WHAT IS NEEDED: Below is a set of records; print all of them exactly as written.

GIVEN ENTRIES:
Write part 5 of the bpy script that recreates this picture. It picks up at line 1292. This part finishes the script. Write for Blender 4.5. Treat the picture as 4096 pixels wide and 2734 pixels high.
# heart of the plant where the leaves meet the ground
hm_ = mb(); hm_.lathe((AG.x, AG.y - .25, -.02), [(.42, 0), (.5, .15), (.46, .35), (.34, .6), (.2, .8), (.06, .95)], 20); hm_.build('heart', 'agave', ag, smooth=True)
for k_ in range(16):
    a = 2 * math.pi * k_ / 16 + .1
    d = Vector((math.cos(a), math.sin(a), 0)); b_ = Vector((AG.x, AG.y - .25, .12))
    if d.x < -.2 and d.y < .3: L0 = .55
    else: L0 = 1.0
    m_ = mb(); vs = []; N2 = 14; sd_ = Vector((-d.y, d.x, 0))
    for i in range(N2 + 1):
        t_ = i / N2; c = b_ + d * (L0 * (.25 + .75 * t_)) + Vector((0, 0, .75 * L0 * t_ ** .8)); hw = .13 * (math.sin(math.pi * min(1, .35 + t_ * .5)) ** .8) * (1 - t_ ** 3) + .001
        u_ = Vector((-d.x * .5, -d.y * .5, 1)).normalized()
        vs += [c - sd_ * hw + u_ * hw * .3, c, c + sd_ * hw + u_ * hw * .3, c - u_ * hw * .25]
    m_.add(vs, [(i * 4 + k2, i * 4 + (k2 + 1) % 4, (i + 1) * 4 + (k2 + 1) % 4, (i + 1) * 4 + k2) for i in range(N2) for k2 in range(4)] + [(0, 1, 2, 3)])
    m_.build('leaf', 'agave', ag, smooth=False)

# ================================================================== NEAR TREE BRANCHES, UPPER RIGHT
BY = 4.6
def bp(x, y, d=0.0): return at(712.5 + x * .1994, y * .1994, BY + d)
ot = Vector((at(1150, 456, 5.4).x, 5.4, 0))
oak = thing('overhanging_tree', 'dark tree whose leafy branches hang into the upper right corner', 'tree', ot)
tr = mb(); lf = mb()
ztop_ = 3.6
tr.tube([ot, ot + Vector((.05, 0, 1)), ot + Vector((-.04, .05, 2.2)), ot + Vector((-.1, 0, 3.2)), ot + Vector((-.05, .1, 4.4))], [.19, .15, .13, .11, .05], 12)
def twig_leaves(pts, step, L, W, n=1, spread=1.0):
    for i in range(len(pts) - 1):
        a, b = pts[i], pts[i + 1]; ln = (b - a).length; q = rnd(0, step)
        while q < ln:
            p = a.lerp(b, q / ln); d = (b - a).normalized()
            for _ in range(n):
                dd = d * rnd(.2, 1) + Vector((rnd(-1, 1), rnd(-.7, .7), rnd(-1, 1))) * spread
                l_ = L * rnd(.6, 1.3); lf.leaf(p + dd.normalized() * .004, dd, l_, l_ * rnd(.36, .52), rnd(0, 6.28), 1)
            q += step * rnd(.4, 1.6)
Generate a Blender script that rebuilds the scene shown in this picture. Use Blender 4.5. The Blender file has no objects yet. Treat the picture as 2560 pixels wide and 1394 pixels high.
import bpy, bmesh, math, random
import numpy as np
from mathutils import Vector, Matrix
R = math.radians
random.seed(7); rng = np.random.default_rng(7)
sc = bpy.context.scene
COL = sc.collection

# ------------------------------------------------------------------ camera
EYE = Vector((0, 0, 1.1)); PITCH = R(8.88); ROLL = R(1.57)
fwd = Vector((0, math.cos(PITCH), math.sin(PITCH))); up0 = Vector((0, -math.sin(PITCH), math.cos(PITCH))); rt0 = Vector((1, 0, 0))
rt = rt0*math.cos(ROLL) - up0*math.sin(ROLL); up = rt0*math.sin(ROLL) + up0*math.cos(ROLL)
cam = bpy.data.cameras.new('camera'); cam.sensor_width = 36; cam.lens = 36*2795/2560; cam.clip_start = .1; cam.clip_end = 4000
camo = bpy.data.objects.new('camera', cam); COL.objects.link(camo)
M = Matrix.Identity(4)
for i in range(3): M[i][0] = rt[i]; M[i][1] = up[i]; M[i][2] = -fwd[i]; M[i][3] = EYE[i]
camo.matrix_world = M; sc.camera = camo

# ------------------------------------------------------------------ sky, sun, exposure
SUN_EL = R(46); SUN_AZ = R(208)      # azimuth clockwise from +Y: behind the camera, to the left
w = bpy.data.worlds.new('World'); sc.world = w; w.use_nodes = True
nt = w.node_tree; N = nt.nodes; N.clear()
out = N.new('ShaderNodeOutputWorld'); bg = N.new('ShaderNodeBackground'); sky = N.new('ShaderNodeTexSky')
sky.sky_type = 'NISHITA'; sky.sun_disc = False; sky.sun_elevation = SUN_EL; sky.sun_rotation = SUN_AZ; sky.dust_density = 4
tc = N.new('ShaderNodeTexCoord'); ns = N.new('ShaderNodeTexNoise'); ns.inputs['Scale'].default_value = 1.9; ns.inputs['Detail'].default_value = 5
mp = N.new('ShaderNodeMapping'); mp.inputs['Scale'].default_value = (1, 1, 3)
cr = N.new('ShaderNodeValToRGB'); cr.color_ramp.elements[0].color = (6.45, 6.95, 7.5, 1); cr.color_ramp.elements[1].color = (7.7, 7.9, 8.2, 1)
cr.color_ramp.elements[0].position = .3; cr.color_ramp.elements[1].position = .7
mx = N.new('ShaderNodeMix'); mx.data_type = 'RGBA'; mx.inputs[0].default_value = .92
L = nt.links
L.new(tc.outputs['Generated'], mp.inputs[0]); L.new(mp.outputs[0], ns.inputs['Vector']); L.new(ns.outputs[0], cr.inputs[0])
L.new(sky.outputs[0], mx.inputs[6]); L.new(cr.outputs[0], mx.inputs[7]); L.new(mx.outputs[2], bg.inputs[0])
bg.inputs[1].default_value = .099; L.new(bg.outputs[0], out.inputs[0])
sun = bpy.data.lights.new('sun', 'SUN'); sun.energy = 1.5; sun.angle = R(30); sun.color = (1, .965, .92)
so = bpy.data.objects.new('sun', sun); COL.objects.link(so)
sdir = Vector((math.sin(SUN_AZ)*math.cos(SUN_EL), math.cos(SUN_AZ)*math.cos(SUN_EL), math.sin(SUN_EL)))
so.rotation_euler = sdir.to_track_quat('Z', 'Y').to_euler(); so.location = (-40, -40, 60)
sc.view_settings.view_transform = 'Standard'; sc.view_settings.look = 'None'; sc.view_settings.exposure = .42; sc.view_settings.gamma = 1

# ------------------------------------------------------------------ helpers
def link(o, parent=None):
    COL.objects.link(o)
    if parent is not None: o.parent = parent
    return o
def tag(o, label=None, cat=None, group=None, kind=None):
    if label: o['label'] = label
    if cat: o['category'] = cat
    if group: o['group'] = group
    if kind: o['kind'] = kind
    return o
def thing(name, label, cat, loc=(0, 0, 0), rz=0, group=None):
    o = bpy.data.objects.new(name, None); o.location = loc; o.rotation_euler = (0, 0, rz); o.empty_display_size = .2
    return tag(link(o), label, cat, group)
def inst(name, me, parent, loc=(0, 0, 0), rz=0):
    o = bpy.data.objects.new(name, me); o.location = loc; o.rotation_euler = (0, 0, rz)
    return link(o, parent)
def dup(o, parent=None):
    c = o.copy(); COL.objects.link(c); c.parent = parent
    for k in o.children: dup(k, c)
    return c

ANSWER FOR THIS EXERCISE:
Write part 5 of the bpy script that recreates this picture. It picks up at line 1292. This part finishes the script. Write for Blender 4.5. Treat the picture as 4096 pixels wide and 2734 pixels high.
# heart of the plant where the leaves meet the ground
hm_ = mb(); hm_.lathe((AG.x, AG.y - .25, -.02), [(.42, 0), (.5, .15), (.46, .35), (.34, .6), (.2, .8), (.06, .95)], 20); hm_.build('heart', 'agave', ag, smooth=True)
for k_ in range(16):
    a = 2 * math.pi * k_ / 16 + .1
    d = Vector((math.cos(a), math.sin(a), 0)); b_ = Vector((AG.x, AG.y - .25, .12))
    if d.x < -.2 and d.y < .3: L0 = .55
    else: L0 = 1.0
    m_ = mb(); vs = []; N2 = 14; sd_ = Vector((-d.y, d.x, 0))
    for i in range(N2 + 1):
        t_ = i / N2; c = b_ + d * (L0 * (.25 + .75 * t_)) + Vector((0, 0, .75 * L0 * t_ ** .8)); hw = .13 * (math.sin(math.pi * min(1, .35 + t_ * .5)) ** .8) * (1 - t_ ** 3) + .001
        u_ = Vector((-d.x * .5, -d.y * .5, 1)).normalized()
        vs += [c - sd_ * hw + u_ * hw * .3, c, c + sd_ * hw + u_ * hw * .3, c - u_ * hw * .25]
    m_.add(vs, [(i * 4 + k2, i * 4 + (k2 + 1) % 4, (i + 1) * 4 + (k2 + 1) % 4, (i + 1) * 4 + k2) for i in range(N2) for k2 in range(4)] + [(0, 1, 2, 3)])
    m_.build('leaf', 'agave', ag, smooth=False)

# ================================================================== NEAR TREE BRANCHES, UPPER RIGHT
BY = 4.6
def bp(x, y, d=0.0): return at(712.5 + x * .1994, y * .1994, BY + d)
ot = Vector((at(1150, 456, 5.4).x, 5.4, 0))
oak = thing('overhanging_tree', 'dark tree whose leafy branches hang into the upper right corner', 'tree', ot)
tr = mb(); lf = mb()
ztop_ = 3.6
tr.tube([ot, ot + Vector((.05, 0, 1)), ot + Vector((-.04, .05, 2.2)), ot + Vector((-.1, 0, 3.2)), ot + Vector((-.05, .1, 4.4))], [.19, .15, .13, .11, .05], 12)
def twig_leaves(pts, step, L, W, n=1, spread=1.0):
    for i in range(len(pts) - 1):
        a, b = pts[i], pts[i + 1]; ln = (b - a).length; q = rnd(0, step)
        while q < ln:
            p = a.lerp(b, q / ln); d = (b - a).normalized()
            for _ in range(n):
                dd = d * rnd(.2, 1) + Vector((rnd(-1, 1), rnd(-.7, .7), rnd(-1, 1))) * spread
                l_ = L * rnd(.6, 1.3); lf.leaf(p + dd.normalized() * .004, dd, l_, l_ * rnd(.36, .52), rnd(0, 6.28), 1)
            q += step * rnd(.4, 1.6)
Generate a Blender script that rebuilds the scene shown in this picture. Use Blender 4.5. The Blender file has no objects yet. Treat the picture as 2560 pixels wide and 1394 pixels high.
import bpy, bmesh, math, random
import numpy as np
from mathutils import Vector, Matrix
R = math.radians
random.seed(7); rng = np.random.default_rng(7)
sc = bpy.context.scene
COL = sc.collection

# ------------------------------------------------------------------ camera
EYE = Vector((0, 0, 1.1)); PITCH = R(8.88); ROLL = R(1.57)
fwd = Vector((0, math.cos(PITCH), math.sin(PITCH))); up0 = Vector((0, -math.sin(PITCH), math.cos(PITCH))); rt0 = Vector((1, 0, 0))
rt = rt0*math.cos(ROLL) - up0*math.sin(ROLL); up = rt0*math.sin(ROLL) + up0*math.cos(ROLL)
cam = bpy.data.cameras.new('camera'); cam.sensor_width = 36; cam.lens = 36*2795/2560; cam.clip_start = .1; cam.clip_end = 4000
camo = bpy.data.objects.new('camera', cam); COL.objects.link(camo)
M = Matrix.Identity(4)
for i in range(3): M[i][0] = rt[i]; M[i][1] = up[i]; M[i][2] = -fwd[i]; M[i][3] = EYE[i]
camo.matrix_world = M; sc.camera = camo

# ------------------------------------------------------------------ sky, sun, exposure
SUN_EL = R(46); SUN_AZ = R(208)      # azimuth clockwise from +Y: behind the camera, to the left
w = bpy.data.worlds.new('World'); sc.world = w; w.use_nodes = True
nt = w.node_tree; N = nt.nodes; N.clear()
out = N.new('ShaderNodeOutputWorld'); bg = N.new('ShaderNodeBackground'); sky = N.new('ShaderNodeTexSky')
sky.sky_type = 'NISHITA'; sky.sun_disc = False; sky.sun_elevation = SUN_EL; sky.sun_rotation = SUN_AZ; sky.dust_density = 4
tc = N.new('ShaderNodeTexCoord'); ns = N.new('ShaderNodeTexNoise'); ns.inputs['Scale'].default_value = 1.9; ns.inputs['Detail'].default_value = 5
mp = N.new('ShaderNodeMapping'); mp.inputs['Scale'].default_value = (1, 1, 3)
cr = N.new('ShaderNodeValToRGB'); cr.color_ramp.elements[0].color = (6.45, 6.95, 7.5, 1); cr.color_ramp.elements[1].color = (7.7, 7.9, 8.2, 1)
cr.color_ramp.elements[0].position = .3; cr.color_ramp.elements[1].position = .7
mx = N.new('ShaderNodeMix'); mx.data_type = 'RGBA'; mx.inputs[0].default_value = .92
L = nt.links
L.new(tc.outputs['Generated'], mp.inputs[0]); L.new(mp.outputs[0], ns.inputs['Vector']); L.new(ns.outputs[0], cr.inputs[0])
L.new(sky.outputs[0], mx.inputs[6]); L.new(cr.outputs[0], mx.inputs[7]); L.new(mx.outputs[2], bg.inputs[0])
bg.inputs[1].default_value = .099; L.new(bg.outputs[0], out.inputs[0])
sun = bpy.data.lights.new('sun', 'SUN'); sun.energy = 1.5; sun.angle = R(30); sun.color = (1, .965, .92)
so = bpy.data.objects.new('sun', sun); COL.objects.link(so)
sdir = Vector((math.sin(SUN_AZ)*math.cos(SUN_EL), math.cos(SUN_AZ)*math.cos(SUN_EL), math.sin(SUN_EL)))
so.rotation_euler = sdir.to_track_quat('Z', 'Y').to_euler(); so.location = (-40, -40, 60)
sc.view_settings.view_transform = 'Standard'; sc.view_settings.look = 'None'; sc.view_settings.exposure = .42; sc.view_settings.gamma = 1

# ------------------------------------------------------------------ helpers
def link(o, parent=None):
    COL.objects.link(o)
    if parent is not None: o.parent = parent
    return o
def tag(o, label=None, cat=None, group=None, kind=None):
    if label: o['label'] = label
    if cat: o['category'] = cat
    if group: o['group'] = group
    if kind: o['kind'] = kind
    return o
def thing(name, label, cat, loc=(0, 0, 0), rz=0, group=None):
    o = bpy.data.objects.new(name, None); o.location = loc; o.rotation_euler = (0, 0, rz); o.empty_display_size = .2
    return tag(link(o), label, cat, group)
def inst(name, me, parent, loc=(0, 0, 0), rz=0):
    o = bpy.data.objects.new(name, me); o.location = loc; o.rotation_euler = (0, 0, rz)
    return link(o, parent)
def dup(o, parent=None):
    c = o.copy(); COL.objects.link(c); c.parent = parent
    for k in o.children: dup(k, c)
    return c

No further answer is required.